The Angolan government believes that economic activity will improve significantly in 2018 from the performance recorded in recent years. Its real GDP growth forecast of 4.9% incorporated in the budget proposal is broken down by projections of 6.1% for the oil sector and 4.4% for the non-oil sector. We believe these forecasts to be somewhat optimistic bearing in mind Angola's current macroeconomic situation and immediate challenges. These include the need for the local authorities to implement additional fiscal consolidation measures, a persistently tight monetary policy stance and an exchange rate adjustment. The growth outlook in the longer-term will depend on the commitment to implement major structural reforms in the country. These will be fundamental to a rebalancing of the local economy away from its dependence on the oil sector and also improve the business environment in order to attract higher foreign investment in the country.

Fiscal deficit to decline further on higher oil sector related proceeds

The government estimates that the fiscal deficit stood at 5.3% of GDP in 2017, lower than the 5.8% projected in the budget proposal. This better than expected evolution was likely due to much lower spending levels that more than offset a more reduced contribution from revenues. Meanwhile, the government anticipates that a significant improvement in oil-related receipts this year (40.9% vs. 2017E), boosted by slightly higher oil prices and production, will help to reduce the fiscal deficit further in 2018. The current budget proposal foresees average daily oil production will increase 1.5% to 1.699 million bpd and a price of US$ 50 (vs. US$ 48.4 in 2017). We believe the oil price assumption is conservative, standing at the bottom-end of current consensus estimates for Brent. Non-oil revenues are also projected to see a (likely optimistic) rise of 39.9%, reflecting the continued efforts to improve tax collection outside of the oil sector. In terms of expenditures, it is worth noting the surge (of 36.2%) in interest payments again in 2018, representing 18.9% of total spending and 4.1% of GDP (vs. 2.8% and 1.2%, respectively, in 2014). Overall, the 2018 proposal foresees a budget deficit of 3% of GDP, which is an ambitious target aimed at continuing the fiscal consolidation efforts of the local authorities that will ideally place public debt back on a downward trajectory and below the debt ceiling of 60% of GDP.

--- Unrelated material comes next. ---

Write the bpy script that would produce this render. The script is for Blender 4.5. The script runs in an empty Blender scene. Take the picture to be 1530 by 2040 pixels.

A US$ 60 oil price would mean 10.9% higher revenues than current forecast

The execution of the 2018 fiscal budget remains highly dependent on the evolution of the oil sector, both in terms of its production and price. However, the evolution of oil prices is always quite uncertain and could be impacted by several factors, namely related to geopolitics or the ones that can affect the balance of supply and demand in the market. Due to this uncertainty, we carried out a sensitivity analysis to try to see the potential impact that different oil prices and implied tax rates for the oil sector would have on the government's forecasted revenues for this year. We note that in our analysis we assume an adjustment of 15% to the US$/AKZ exchange rate from 2017 levels, but all else to be equal, namely the expenditures envisaged for 2018. As an example, if the average oil price reaches US$ 60 (vs. the current assumption of US$ 50) then total revenues would be 10.9% higher (or US$ 2,515 million) than the current budget forecast. On the other hand, if the oil price averages US$ 45 then revenues would be 5.4% lower (or US$ 1,257 million) than the current projection.